## WHAT YOU NEED TO DO
Output every entry exactly as written, but omit the pictures.

## ITEMS
- - - - -

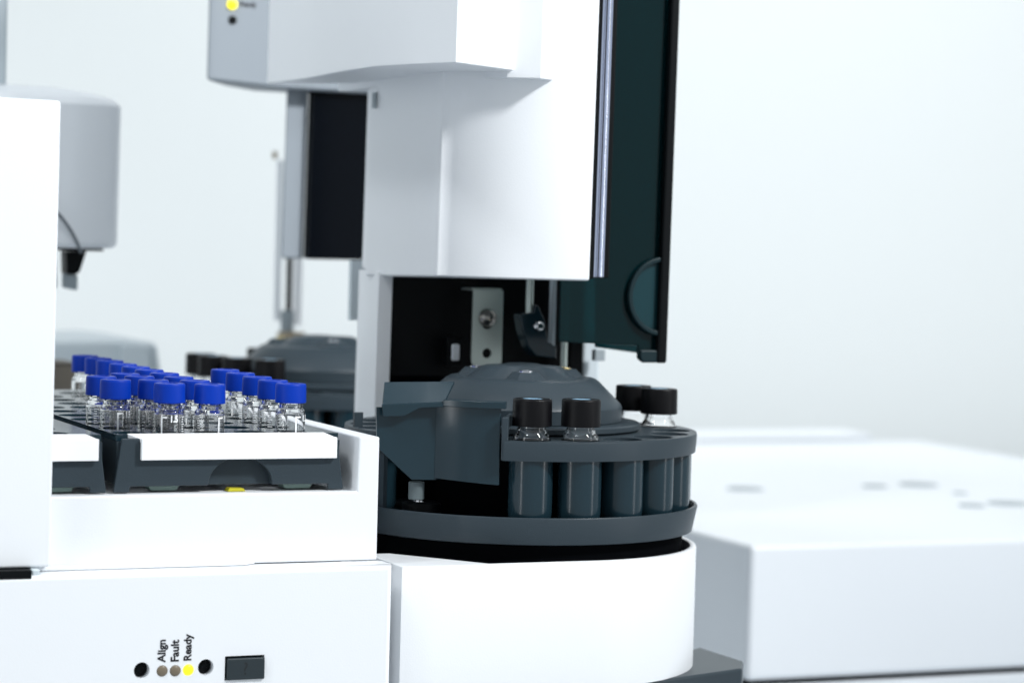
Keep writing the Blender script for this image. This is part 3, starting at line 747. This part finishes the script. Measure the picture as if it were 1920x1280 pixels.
# ------------------------------------------------------------------ grey instrument and taupe block, rear left
def trap(name, pts, Y, th, ma, parent, bv=.002): return obj(name, gpx(pts, Y, th), ma, parent, bevel=bv)
gi = empty('instrument_cover', (-.03, .72, 0), 'blurred pale grey sloping instrument cover behind the far blue vials', 'instrument cover')
trap('cover', [(20, 640), (235, 636), (296, 642), (318, 790), (20, 790)], .62, .12, GREYP, gi, .004)
trap('raised_panel', [(228, 646), (280, 648), (282, 700), (228, 700)], .615, .0045, GREYP, gi, .001)
trap('base', [(20, 792), (330, 792), (340, 1000), (20, 1000)], .60, .2, GREYP, gi, .004)
tbk = empty('block', (-.05, .46, .2), 'small blurred taupe block beside the farthest blue vial', 'block')
trap('body', [(80, 684), (143, 684), (143, 760), (80, 760)], .44, .03, BROWN, tbk, .001)
trap('cap_strip', [(78, 680), (145, 680), (145, 683), (78, 683)], .439, .032, BROWN, tbk, .0005)

# ------------------------------------------------------------------ gas chromatograph cabinet, right
GYF = .30
g0 = onY(1408, 1022, GYF); GT = g0[2]; gb = onY(1398, 1280, GYF)[2]
gback = onZ(1700, 826, GT)
gxr = gback[0]+.01
gs = empty('gas_chromatograph', (g0[0]+.2, GYF+.3, 0), 'large blurred white instrument cabinet with flat dimpled top at the right', 'instrument')
slot = onY(1780, 1258, GYF)[2]
obj('cabinet', box(g0[0], gxr, GYF, gback[1], slot, GT), WHITE2, gs, bevel=.0035, seg=4)
obj('slot', box(g0[0]+.002, gxr-.002, GYF+.006, gback[1]-.01, slot-.003, slot-.0002), BLACK, gs)
obj('lower_cabinet', box(g0[0]-.0, gxr, GYF+.001, gback[1], .0, slot-.0032), WHITE2, gs, bevel=.002)
for (x, y, r) in ((1397, 917, .010), (1640, 912, .007), (1722, 909, .011), (1822, 948, .007), (1890, 944, .011), (1800, 925, .004)):
    p = onZ(x, y, GT)
    obj('vent_dimple', lathe([(0, .0002), (r*.8, .0002), (r, .0009), (r*1.15, .0009), (r*1.2, 0)], (p[0], p[1], GT), 32), DIMP, gs)
p0_, p1_ = onZ(1290, 822, GT), onZ(1690, 822, GT)
obj('rear_ridge', prism([(p0_[0]-.2, gback[1]+.03), (p1_[0]-.02, gback[1]+.03), (p1_[0]-.02, gback[1]+.08), (p0_[0]-.2, gback[1]+.08)], 0, GT+.003), WHITE2, gs, bevel=.004)
print('GC', g0, gback, 'objs', len(bpy.data.objects))
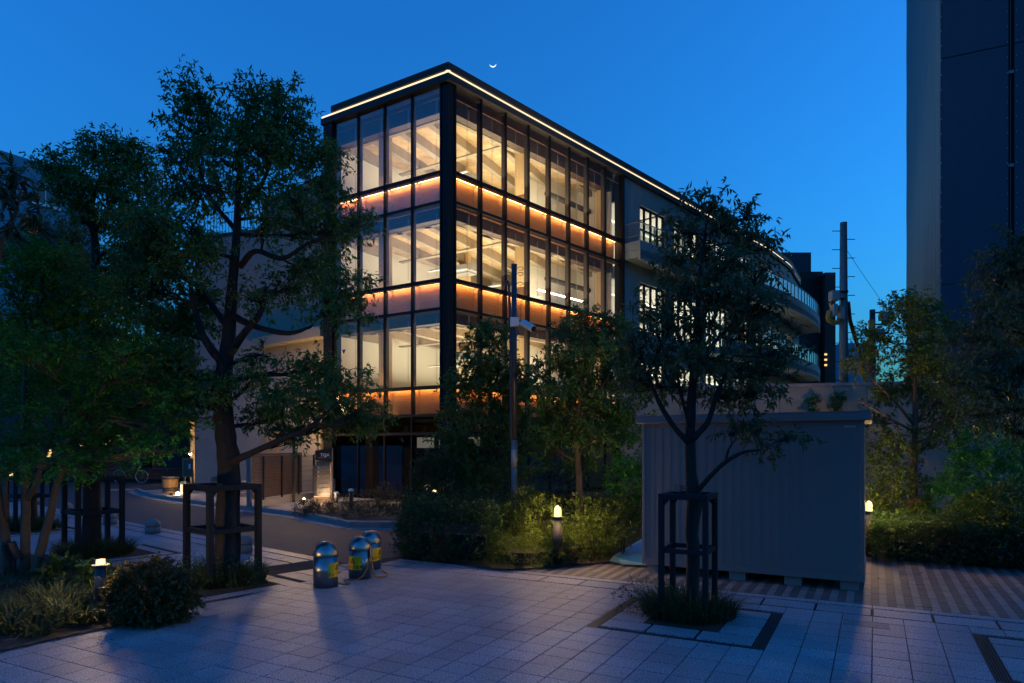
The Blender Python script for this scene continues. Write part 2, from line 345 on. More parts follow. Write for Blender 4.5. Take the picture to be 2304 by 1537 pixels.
def tree(label, base, trunk, limbs, blobs, Y, leaf, lm, bark, cover=2.2, droop=.4, flat=0, depth=1.0, name='broadleaf_tree', group=None, per=11, twl=.28, shell=.5, wid=.34, spread=.8):
    """trunk / limbs: lists of (px, py, Y, r); blobs: (px, py, rx, ry[, dy]) in photograph pixels at distance Y"""
    t = empty(name, base, label, 'tree', group)
    def path(l): return smooth_path([P(a, b, c) for a, b, c, r in l]), [x for i in range(len(l) - 1) for x in np.linspace(l[i][3], l[i + 1][3], 5)[:4]] + [l[-1][3]]
    m = MB(); pts, rr = path(trunk); pts[0] = Vector((pts[0].x, pts[0].y, -.02)); m.tube(pts, rr, 12, wob=.09)
    m.build('trunk', bark, t, smooth=True)
    nodes = [(p, r) for p, r in zip(pts, rr)][len(pts) // 3:]
    for l in limbs:
        lp, lr = path(l); MB().tube(lp, lr, 8, wob=.08).build('limb', bark, t, smooth=True); nodes += [(p, r) for p, r in zip(lp, lr)][2:]
    br = MB(); V = []; Fc = []; k = 0; k0 = len(blobs)
    for bi, b in enumerate(blobs):
        px, py, rx, ry = b[:4]; dy = b[4] if len(b) > 4 else random.uniform(-.75, .75) * depth
        yy = Y + dy; c = P(px, py, yy); sx = .93 * rx / F * yy; sz = .93 * ry / F * yy; r = np.array([sx, min(sx, sz * 1.5) * .9 * max(.6, depth), sz])
        sp = F / yy; nleaf = int(3.0 * cover * math.pi * rx * ry / ((leaf * sp) ** 2 * .22)); n = max(6, nleaf // per)
        K = max(4, int(rx * ry / 260)); sub, _ = blob_points(np.zeros(3), r * .78, K, .75); sub[:, 2] += .12 * r[2]
        ks = rng.integers(0, K, n); q_, d = blob_points(np.zeros(3), np.array([.46, .46, .30]) * np.array([r[0] + .04, r[0] + .04, r[2] + .06]), n, .3)
        cc = np.array(c) + sub[ks] + q_
        (lv, lf), tw = leaves_on_twigs(cc, d + np.array([0, 0, .25]), per, leaf, leaf * wid, twl, droop, flat, spread)
        V.append(lv); Fc.append(lf + k); k += len(lv)
        cand = [q for q in nodes if q[0].z < c.z + .1] or nodes[:1]
        st, sr = min(cand, key=lambda q: (q[0] - c).length + abs(c.z - q[0].z - .3) * .4)
        r0 = max(.010, min(sr * .55, .02 + .03 * (c - st).length))
        lp = jag(st, c, 5, .06 * (c - st).length); br.tube(lp, list(np.linspace(r0, .009, 6)), 5)
        for q in range(min(26, n)):
            e = Vector(cc[q]); s0 = lp[random.choice((2, 3, 4, 5))]; br.tube(jag(s0, e, 2, .04), [.008, .006, .003], 3, caps=False)
    br.build('branches', bark, t)['kind'] = 'stuff'
    np_mesh('foliage', np.concatenate(V), np.concatenate(Fc), lm, t)['kind'] = 'stuff'
    return t
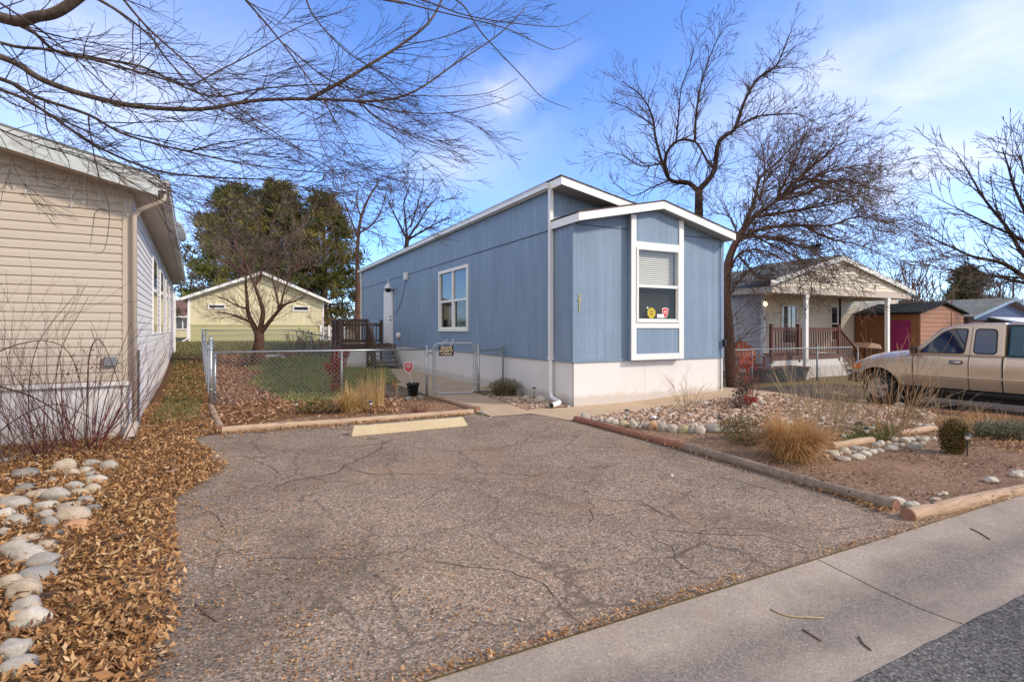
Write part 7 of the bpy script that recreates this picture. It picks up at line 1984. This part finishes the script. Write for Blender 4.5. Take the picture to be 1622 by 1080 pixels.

- - - - -

## TASK SOLUTION
Keep writing the Blender script for this image. This is part 3, starting at line 747. This part finishes the script. Measure the picture as if it were 1920x1280 pixels.
# ------------------------------------------------------------------ grey instrument and taupe block, rear left
def trap(name, pts, Y, th, ma, parent, bv=.002): return obj(name, gpx(pts, Y, th), ma, parent, bevel=bv)
gi = empty('instrument_cover', (-.03, .72, 0), 'blurred pale grey sloping instrument cover behind the far blue vials', 'instrument cover')
trap('cover', [(20, 640), (235, 636), (296, 642), (318, 790), (20, 790)], .62, .12, GREYP, gi, .004)
trap('raised_panel', [(228, 646), (280, 648), (282, 700), (228, 700)], .615, .0045, GREYP, gi, .001)
trap('base', [(20, 792), (330, 792), (340, 1000), (20, 1000)], .60, .2, GREYP, gi, .004)
tbk = empty('block', (-.05, .46, .2), 'small blurred taupe block beside the farthest blue vial', 'block')
trap('body', [(80, 684), (143, 684), (143, 760), (80, 760)], .44, .03, BROWN, tbk, .001)
trap('cap_strip', [(78, 680), (145, 680), (145, 683), (78, 683)], .439, .032, BROWN, tbk, .0005)

# ------------------------------------------------------------------ gas chromatograph cabinet, right
GYF = .30
g0 = onY(1408, 1022, GYF); GT = g0[2]; gb = onY(1398, 1280, GYF)[2]
gback = onZ(1700, 826, GT)
gxr = gback[0]+.01
gs = empty('gas_chromatograph', (g0[0]+.2, GYF+.3, 0), 'large blurred white instrument cabinet with flat dimpled top at the right', 'instrument')
slot = onY(1780, 1258, GYF)[2]
obj('cabinet', box(g0[0], gxr, GYF, gback[1], slot, GT), WHITE2, gs, bevel=.0035, seg=4)
obj('slot', box(g0[0]+.002, gxr-.002, GYF+.006, gback[1]-.01, slot-.003, slot-.0002), BLACK, gs)
obj('lower_cabinet', box(g0[0]-.0, gxr, GYF+.001, gback[1], .0, slot-.0032), WHITE2, gs, bevel=.002)
for (x, y, r) in ((1397, 917, .010), (1640, 912, .007), (1722, 909, .011), (1822, 948, .007), (1890, 944, .011), (1800, 925, .004)):
    p = onZ(x, y, GT)
    obj('vent_dimple', lathe([(0, .0002), (r*.8, .0002), (r, .0009), (r*1.15, .0009), (r*1.2, 0)], (p[0], p[1], GT), 32), DIMP, gs)
p0_, p1_ = onZ(1290, 822, GT), onZ(1690, 822, GT)
obj('rear_ridge', prism([(p0_[0]-.2, gback[1]+.03), (p1_[0]-.02, gback[1]+.03), (p1_[0]-.02, gback[1]+.08), (p0_[0]-.2, gback[1]+.08)], 0, GT+.003), WHITE2, gs, bevel=.004)
print('GC', g0, gback, 'objs', len(bpy.data.objects))
The Blender Python script for this scene continues. Write part 2, from line 345 on. More parts follow. Write for Blender 4.5. Take the picture to be 2304 by 1537 pixels.
def tree(label, base, trunk, limbs, blobs, Y, leaf, lm, bark, cover=2.2, droop=.4, flat=0, depth=1.0, name='broadleaf_tree', group=None, per=11, twl=.28, shell=.5, wid=.34, spread=.8):
    """trunk / limbs: lists of (px, py, Y, r); blobs: (px, py, rx, ry[, dy]) in photograph pixels at distance Y"""
    t = empty(name, base, label, 'tree', group)
    def path(l): return smooth_path([P(a, b, c) for a, b, c, r in l]), [x for i in range(len(l) - 1) for x in np.linspace(l[i][3], l[i + 1][3], 5)[:4]] + [l[-1][3]]
    m = MB(); pts, rr = path(trunk); pts[0] = Vector((pts[0].x, pts[0].y, -.02)); m.tube(pts, rr, 12, wob=.09)
    m.build('trunk', bark, t, smooth=True)
    nodes = [(p, r) for p, r in zip(pts, rr)][len(pts) // 3:]
    for l in limbs:
        lp, lr = path(l); MB().tube(lp, lr, 8, wob=.08).build('limb', bark, t, smooth=True); nodes += [(p, r) for p, r in zip(lp, lr)][2:]
    br = MB(); V = []; Fc = []; k = 0; k0 = len(blobs)
    for bi, b in enumerate(blobs):
        px, py, rx, ry = b[:4]; dy = b[4] if len(b) > 4 else random.uniform(-.75, .75) * depth
        yy = Y + dy; c = P(px, py, yy); sx = .93 * rx / F * yy; sz = .93 * ry / F * yy; r = np.array([sx, min(sx, sz * 1.5) * .9 * max(.6, depth), sz])
        sp = F / yy; nleaf = int(3.0 * cover * math.pi * rx * ry / ((leaf * sp) ** 2 * .22)); n = max(6, nleaf // per)
        K = max(4, int(rx * ry / 260)); sub, _ = blob_points(np.zeros(3), r * .78, K, .75); sub[:, 2] += .12 * r[2]
        ks = rng.integers(0, K, n); q_, d = blob_points(np.zeros(3), np.array([.46, .46, .30]) * np.array([r[0] + .04, r[0] + .04, r[2] + .06]), n, .3)
        cc = np.array(c) + sub[ks] + q_
        (lv, lf), tw = leaves_on_twigs(cc, d + np.array([0, 0, .25]), per, leaf, leaf * wid, twl, droop, flat, spread)
        V.append(lv); Fc.append(lf + k); k += len(lv)
        cand = [q for q in nodes if q[0].z < c.z + .1] or nodes[:1]
        st, sr = min(cand, key=lambda q: (q[0] - c).length + abs(c.z - q[0].z - .3) * .4)
        r0 = max(.010, min(sr * .55, .02 + .03 * (c - st).length))
        lp = jag(st, c, 5, .06 * (c - st).length); br.tube(lp, list(np.linspace(r0, .009, 6)), 5)
        for q in range(min(26, n)):
            e = Vector(cc[q]); s0 = lp[random.choice((2, 3, 4, 5))]; br.tube(jag(s0, e, 2, .04), [.008, .006, .003], 3, caps=False)
    br.build('branches', bark, t)['kind'] = 'stuff'
    np_mesh('foliage', np.concatenate(V), np.concatenate(Fc), lm, t)['kind'] = 'stuff'
    return t
Write part 7 of the bpy script that recreates this picture. It picks up at line 1984. This part finishes the script. Write for Blender 4.5. Take the picture to be 1622 by 1080 pixels.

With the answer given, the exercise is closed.